- [DIRECTIONS FOR THIS TASK] Identify the lines that contain the string "scene", then copy each of them.

- [MATERIAL PROVIDED]
+ + + + + + +

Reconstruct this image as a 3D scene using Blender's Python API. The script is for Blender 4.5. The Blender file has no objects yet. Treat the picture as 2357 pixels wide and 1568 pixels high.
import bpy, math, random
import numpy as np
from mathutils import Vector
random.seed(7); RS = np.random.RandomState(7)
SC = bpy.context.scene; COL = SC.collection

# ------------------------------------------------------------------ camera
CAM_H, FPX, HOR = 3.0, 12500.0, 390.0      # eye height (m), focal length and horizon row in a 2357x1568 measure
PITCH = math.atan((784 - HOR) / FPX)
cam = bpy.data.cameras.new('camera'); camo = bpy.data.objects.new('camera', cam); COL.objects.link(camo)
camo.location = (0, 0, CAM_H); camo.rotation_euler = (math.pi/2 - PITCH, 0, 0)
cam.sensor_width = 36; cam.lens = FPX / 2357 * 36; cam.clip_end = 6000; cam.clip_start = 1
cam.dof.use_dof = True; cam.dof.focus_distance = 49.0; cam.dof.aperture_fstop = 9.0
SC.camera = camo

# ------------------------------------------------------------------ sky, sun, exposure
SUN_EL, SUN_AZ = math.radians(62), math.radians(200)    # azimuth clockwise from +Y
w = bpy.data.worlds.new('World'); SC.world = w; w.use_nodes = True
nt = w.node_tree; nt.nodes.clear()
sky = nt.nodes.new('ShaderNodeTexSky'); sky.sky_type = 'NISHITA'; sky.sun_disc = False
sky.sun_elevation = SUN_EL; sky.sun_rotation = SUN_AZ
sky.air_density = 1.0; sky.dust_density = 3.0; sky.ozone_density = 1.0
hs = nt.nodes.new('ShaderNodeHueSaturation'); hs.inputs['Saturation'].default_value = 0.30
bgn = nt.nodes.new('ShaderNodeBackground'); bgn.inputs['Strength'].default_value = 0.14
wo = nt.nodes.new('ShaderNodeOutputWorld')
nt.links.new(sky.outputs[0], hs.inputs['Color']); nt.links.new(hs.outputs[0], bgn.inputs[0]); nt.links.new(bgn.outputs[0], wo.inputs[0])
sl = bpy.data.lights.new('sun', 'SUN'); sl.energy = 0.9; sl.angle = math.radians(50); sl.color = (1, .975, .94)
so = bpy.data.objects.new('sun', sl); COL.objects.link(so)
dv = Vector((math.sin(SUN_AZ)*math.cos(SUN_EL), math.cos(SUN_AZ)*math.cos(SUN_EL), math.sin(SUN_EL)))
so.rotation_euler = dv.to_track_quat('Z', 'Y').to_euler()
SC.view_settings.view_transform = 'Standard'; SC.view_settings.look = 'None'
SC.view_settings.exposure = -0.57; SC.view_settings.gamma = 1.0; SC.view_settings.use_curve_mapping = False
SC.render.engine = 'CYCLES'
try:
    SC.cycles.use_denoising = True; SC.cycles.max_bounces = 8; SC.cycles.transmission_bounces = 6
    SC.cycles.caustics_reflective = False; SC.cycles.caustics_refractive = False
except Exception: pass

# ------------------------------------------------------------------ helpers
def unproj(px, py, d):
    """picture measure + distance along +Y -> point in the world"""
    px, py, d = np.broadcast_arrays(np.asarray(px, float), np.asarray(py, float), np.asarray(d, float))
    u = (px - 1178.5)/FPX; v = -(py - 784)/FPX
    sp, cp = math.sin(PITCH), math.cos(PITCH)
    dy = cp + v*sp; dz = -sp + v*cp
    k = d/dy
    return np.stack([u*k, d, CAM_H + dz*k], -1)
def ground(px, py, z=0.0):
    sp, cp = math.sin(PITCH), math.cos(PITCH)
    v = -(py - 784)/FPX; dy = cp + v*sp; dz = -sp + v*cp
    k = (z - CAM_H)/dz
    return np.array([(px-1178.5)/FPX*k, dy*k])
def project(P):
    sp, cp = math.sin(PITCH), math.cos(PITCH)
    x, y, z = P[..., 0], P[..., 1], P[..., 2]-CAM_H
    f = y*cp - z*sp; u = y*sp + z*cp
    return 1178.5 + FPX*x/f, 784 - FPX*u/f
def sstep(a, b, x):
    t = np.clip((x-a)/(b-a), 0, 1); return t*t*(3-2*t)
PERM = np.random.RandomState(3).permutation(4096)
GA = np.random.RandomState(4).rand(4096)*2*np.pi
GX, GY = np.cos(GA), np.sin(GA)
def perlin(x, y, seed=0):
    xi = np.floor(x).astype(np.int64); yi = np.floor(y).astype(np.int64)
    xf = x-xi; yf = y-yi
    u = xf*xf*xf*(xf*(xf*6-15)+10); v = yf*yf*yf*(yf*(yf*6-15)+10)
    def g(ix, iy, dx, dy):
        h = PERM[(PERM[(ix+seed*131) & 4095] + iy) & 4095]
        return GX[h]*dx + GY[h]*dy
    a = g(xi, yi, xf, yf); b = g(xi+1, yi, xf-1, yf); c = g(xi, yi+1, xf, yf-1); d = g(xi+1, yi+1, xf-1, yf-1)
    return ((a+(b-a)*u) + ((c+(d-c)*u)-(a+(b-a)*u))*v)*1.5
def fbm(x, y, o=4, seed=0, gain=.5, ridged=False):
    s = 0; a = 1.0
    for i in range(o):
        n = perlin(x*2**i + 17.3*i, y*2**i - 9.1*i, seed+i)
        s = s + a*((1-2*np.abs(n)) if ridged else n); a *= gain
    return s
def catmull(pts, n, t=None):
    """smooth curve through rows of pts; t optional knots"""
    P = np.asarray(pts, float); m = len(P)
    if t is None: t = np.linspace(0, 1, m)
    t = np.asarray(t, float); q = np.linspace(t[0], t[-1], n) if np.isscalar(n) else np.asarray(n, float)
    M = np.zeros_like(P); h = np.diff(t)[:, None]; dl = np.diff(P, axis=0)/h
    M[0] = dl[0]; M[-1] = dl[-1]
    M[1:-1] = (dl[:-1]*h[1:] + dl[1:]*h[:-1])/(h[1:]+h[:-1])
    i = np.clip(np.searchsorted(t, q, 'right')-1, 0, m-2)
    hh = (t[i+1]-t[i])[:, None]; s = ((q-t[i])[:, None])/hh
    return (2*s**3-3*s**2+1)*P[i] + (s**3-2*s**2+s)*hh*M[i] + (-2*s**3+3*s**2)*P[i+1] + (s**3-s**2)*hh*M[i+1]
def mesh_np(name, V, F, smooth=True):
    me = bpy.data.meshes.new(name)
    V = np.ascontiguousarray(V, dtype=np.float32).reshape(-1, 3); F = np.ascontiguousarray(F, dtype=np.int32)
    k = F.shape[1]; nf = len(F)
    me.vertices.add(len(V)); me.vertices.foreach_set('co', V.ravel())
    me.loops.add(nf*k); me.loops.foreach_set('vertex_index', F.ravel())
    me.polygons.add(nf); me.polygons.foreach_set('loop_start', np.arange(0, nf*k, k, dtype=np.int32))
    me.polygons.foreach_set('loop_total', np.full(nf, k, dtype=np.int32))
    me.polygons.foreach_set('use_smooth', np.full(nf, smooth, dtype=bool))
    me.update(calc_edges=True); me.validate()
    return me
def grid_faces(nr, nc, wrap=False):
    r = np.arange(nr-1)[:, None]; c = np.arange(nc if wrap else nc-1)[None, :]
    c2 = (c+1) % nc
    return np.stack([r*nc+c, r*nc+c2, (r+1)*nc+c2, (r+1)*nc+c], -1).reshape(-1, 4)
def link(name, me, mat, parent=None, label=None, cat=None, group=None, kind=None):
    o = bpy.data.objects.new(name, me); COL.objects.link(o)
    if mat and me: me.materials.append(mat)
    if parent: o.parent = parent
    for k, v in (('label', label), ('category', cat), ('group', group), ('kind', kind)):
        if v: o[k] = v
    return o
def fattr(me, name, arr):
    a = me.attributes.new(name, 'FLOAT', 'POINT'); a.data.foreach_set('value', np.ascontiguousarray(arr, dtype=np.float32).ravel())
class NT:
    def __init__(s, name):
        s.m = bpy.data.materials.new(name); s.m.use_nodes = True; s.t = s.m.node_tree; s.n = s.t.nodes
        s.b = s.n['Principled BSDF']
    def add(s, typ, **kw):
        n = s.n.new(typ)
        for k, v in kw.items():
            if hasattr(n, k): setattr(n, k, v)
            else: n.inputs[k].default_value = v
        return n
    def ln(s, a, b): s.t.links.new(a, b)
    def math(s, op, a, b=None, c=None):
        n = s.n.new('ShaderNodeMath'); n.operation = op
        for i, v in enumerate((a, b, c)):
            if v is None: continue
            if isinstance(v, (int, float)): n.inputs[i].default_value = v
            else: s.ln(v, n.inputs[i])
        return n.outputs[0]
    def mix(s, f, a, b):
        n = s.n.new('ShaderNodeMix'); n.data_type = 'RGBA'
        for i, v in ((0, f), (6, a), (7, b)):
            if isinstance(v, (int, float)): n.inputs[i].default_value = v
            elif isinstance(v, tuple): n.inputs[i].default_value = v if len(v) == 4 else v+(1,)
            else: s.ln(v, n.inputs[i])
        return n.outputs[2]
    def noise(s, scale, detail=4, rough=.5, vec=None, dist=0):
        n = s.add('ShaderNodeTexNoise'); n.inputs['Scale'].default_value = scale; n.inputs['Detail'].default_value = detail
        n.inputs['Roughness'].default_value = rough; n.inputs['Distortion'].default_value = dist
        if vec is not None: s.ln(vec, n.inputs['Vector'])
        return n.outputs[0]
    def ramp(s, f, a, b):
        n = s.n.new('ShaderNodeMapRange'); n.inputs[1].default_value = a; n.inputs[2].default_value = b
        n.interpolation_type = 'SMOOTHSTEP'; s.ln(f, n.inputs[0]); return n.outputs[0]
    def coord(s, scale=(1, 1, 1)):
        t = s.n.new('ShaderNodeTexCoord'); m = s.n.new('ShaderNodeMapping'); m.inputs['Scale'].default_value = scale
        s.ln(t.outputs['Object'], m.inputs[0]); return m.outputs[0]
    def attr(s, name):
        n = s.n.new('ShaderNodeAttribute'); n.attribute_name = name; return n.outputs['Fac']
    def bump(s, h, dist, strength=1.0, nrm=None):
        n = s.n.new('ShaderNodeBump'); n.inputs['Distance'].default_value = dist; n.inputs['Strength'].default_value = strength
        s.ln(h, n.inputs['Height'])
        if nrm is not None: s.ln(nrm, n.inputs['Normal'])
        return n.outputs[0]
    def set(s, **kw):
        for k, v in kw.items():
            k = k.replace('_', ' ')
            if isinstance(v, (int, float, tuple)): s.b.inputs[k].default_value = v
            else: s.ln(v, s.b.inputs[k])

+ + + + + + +

- [RESPONSE FOR THIS EXERCISE]
Reconstruct this image as a 3D scene using Blender's Python API. The script is for Blender 4.5. The Blender file has no objects yet. Treat the picture as 2357 pixels wide and 1568 pixels high.
SC = bpy.context.scene; COL = SC.collection